きものを知る

トップページ

第四回 きものの世界っておもしろい

(有)杉村 6代目 杉村 昌哉氏

京都市上京区上立売通浄福寺西入る(有)杉村 6代目。33歳京都生まれ。
自動車整備の技術を学んだ後、志を抱き青年海外協力隊に参加。モロッコの地で専門学校の指導官に着き2年間の海外生活を経験。帰国後、福祉を学び中学生の更正施設で教務の職に励む。家業である西陣織製作の道に入ったのは30歳になってから。両親とともに現在、 若き西陣織の後継者として、時代感覚に優れた帯の製作プロデュースに力を注いでいる。 西陣帯地青年会の副幹事長としても、そのユニークなキャラクターで人望を集める。

しなやかに自分らしく帯を創る

西陣織で知られる地域がここらあたり(京都市内、今出川通をはさんで堀川通から西大路通周辺地域)。むかしはどこからともなく「カタンコトン」と機織の音が聞こえてきたという。数十年前、地域に住む学童の親は大体が西陣織関係の職に携わっていたらしい。細く込み入った路地を行けば少なくなったとはいえ、こじゃれた暖簾を軒先に掲げた帯屋さんが目につく。(有)杉村もそんな町並みに溶け込んだ一軒の事業所。ここで迎えてくださった跡継の杉村昌哉氏は、いたってカジュアル路線のさわやか青年だった。にこやかな笑顔に温かさを感じる。

「帯も着物と同じように細かく分業化されており、大きくは企画・製紋、原材料準備、機準備、製織、仕上げの各ブロックに分けることができます。製織の種類も手織、力織機、綴織があり、ウチでは手織と織機と半分ずつやっております。縦糸の下に図案を置いて色をなぞって(すくって)織り上げる手機の「すくい」は自由に色使いができるため、デザインの幅も広いのです。デザインからのスパンはものによっては半年ぐらいかかるでしょうか。」
杉村さんの話す傍らには同社で製作した帯が衣桁に掛けてある。なんともモダンな色合いとその意匠が洋服のセンスから見ても新しい。モザイク柄など、違和感なくすんなり入ってくるのだ。
「図案も私どもで考案しています。やはり『売れる』ものでないと意味がなく、作るものは洋服のセンス感覚を取り入れたモダン系です。一色一色については深いものを合わすようにしていますね」
産地問屋に納められる帯は、エンドユーザーさんの意向を反映させてこそ市場に受け入れられやすいと考える中、杉村さんの言うところの『業界が発信する情報の不足』という課題についてぜひは取り組んでもらいたいと思う。「どこに行ったら買えるのか」「適正な価格のラインはどうなのか」買ってよかったと実感したいし、また、させていただきたい。

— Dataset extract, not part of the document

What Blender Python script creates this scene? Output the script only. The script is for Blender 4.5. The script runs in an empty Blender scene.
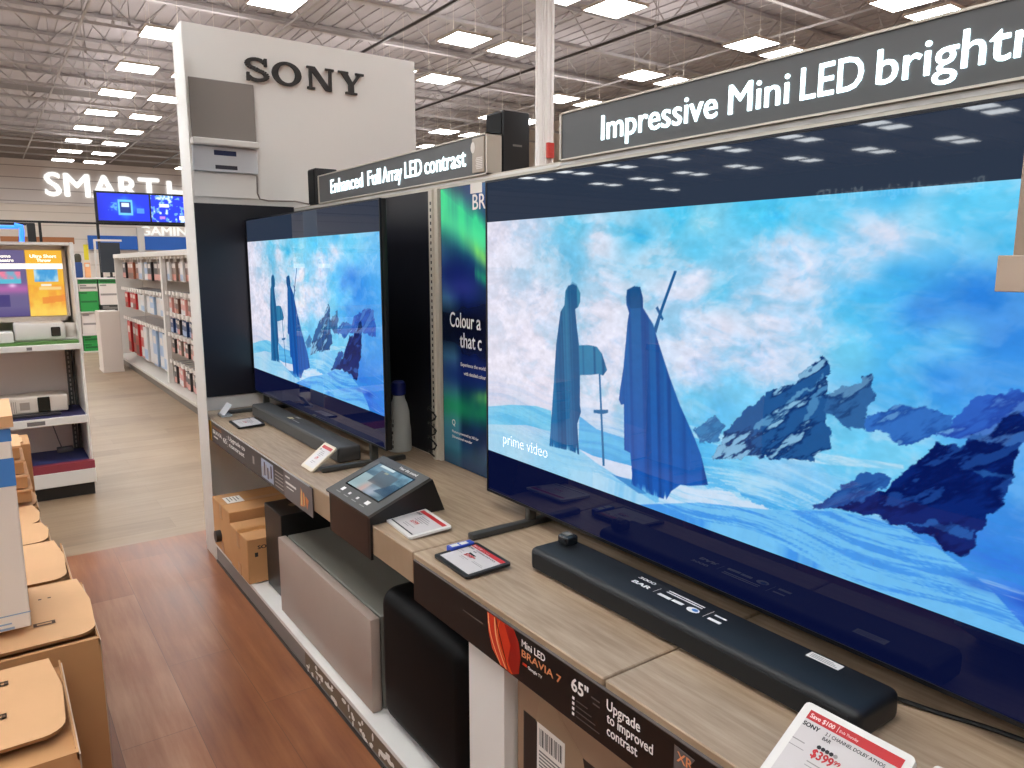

それまで手機を使っていたお母さんに代わり、杉村さんが機を織ってみせてくれた。器用に糸をすくうその手はがっしりと日に焼けて若々しい。モロッコでの海外生活やヤンチャな生徒たちに厳しくも優しく愛情を注いでいたという経験が、杉村さんの人となりを創ってきたのか、男はあらゆる人生観を体得してこそナンボ!?
「作り続けていくことが大事。家業に付いて思ったこと、それは(帯の製作について)ナニも知らないと思っていたのに、勉強をしていくにつれ、実はそれまで両親が仕事に関わるすべてのシーンがリンクしていたのだとわかりました。育った環境の中、自然と身に付いていたのでしょうね」
自然体で柔軟な精神が、伝統産業を時代のニーズに合ったものにシフトさせていってくれそうな気がする。高感度のアンテナを持った人こそが厳しい世界の中で泳いでいくことができるのかもしれない。